Marshall Mission Files, Lot 54–D270
Memorandum by General Chou En-lai to General Marshall
My Dear General Marshall: Your memo OSE 446 dated September 19 has been received.
The extremely serious situation at this moment, as I see, has gone far beyond the scope that it can be resolved by a discussion on government reorganization or any other similar procedure. Instead, the key to it rests with cease firing—a prompt and immediate cease firing. Inasmuch as the sole legal agency handling cease firing matters is the Committee of Three, you as its chairman are therefore called upon to hold joint discussion with the two Chinese parties on this paramount and most urgent problem, no matter what their respective views will be.
I wish to recall that it was largely due to your assuming the chairmanship [Page 213] of the Committee of Three in early January, that the cease fire agreement was concluded, and that the Executive Headquarters in Peiping and the various field teams became established, which in turn secured the implementation of that agreement, and ushered in the incipient rays of peace to China proper. It was due to the same event, that the prospect was opened for the fulfillment of the primary part of your mission in China. Again it was this course of events that entailed the successful conclusion of the PCC and the signing of the Army Reorganization Plan.
As the matter now stands, however, we find ourselves facing a state, which can only find a parallel in days prior to January 10, if not even worse. The only proper approach toward disentangling the many complexities lies therefore in effecting a prompt cessation of hostilities. The function as well as the past record of the Committee of Three further underscore your obligation to call its meeting at once. And the reasons are:
- (1)
- The Committee of Three has been in adjournment for nearly three months, it thus not only bars the prospect for peace, but utterly deprives the Executive Headquarters and the field teams a guiding light amidst this turmoil.
- (2)
- There is no precedent in the record of the Committee of Three that any Chinese party has ever rejected your invitation to its meeting. Nor is it conceivable that anybody would ever boycott such a meeting. In particular, the Chinese Communist Party has never undertaken such a step.

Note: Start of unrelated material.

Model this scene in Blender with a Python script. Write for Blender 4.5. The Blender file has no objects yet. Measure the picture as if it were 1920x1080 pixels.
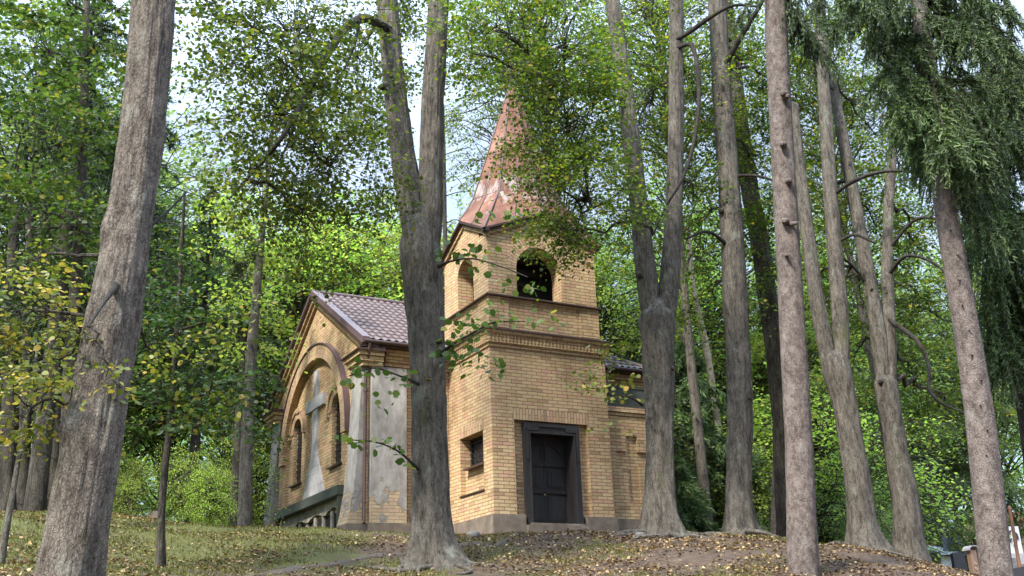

I feel therefore all the more justified in requesting a prompt meeting of the Committee of Three at this moment.
As to the rejoinder that the Committee of Three should not be convened until there has been a meeting of the informal five man committee headed by Dr. Stuart, and some progress has been made towards an agreement for the organization of the State Council, it is but a too obvious unwarranted excuse, which I believe you are fully aware. For plainly the informal five man committee would not by itself bring forth a cessation of hostilities. At best, it would only open the way for a discussion on truce,—being still far off from our true objective of cessation of hostilities. Speaking about the reorganization of the State Council itself, it is not a complicated matter at all, unless the Kuomintang government would lavishly play an obstructionist policy. If the Kuomintang would agree to appropriate fourteen seats of the State Council to the Chinese Communist Party and the Democratic League, thus definitely ensuring a one-third vote to safeguard the PCC common program from being infringed upon, the whole issue of the State Council can be settled almost overnight. Would such a course be adopted, I am sure, that Dr. Stuart as the [Page 214] preassigned chairman of that committee can very well confer with both sides for a settlement. If a different course be chosen, then even the abandonment by the Kuomintang of its previous claim for a 8–4–4–4 ratio does not rule out the possibility that it may wreck the whole proceeding by substituting that claim with other terms. Facing such a situation, the debate would just go on endlessly without ever resolving the State Council issue, let alone the cessation of hostilities.
Time and again I have explained to Dr. Stuart, that the resolution of the State Council issue does not call for a formal meeting, as it can very well be achieved by informal talks with the two parties, thereby facilitating the discussion on the principal cease-firing issue. Any insistence on placing the informal five man committee before the Committee of Three is not only unwarranted, but merely a pretext for the purpose of obstruction.
In view of the foregoing I earnestly request that you would immediately call the Committee of Three together, and favour me with an early reply.
Should the Committee of Three nevertheless fail to meet, I can hardly convince myself that there is still a second way leading to cessation of hostilities. By reaching such a stage, I would feel myself forced to make public all the important documents since the armistice in June, in order to clarify the responsibility and appeal to the general public for judgment. I wish hereby to serve notice of my contemplated action.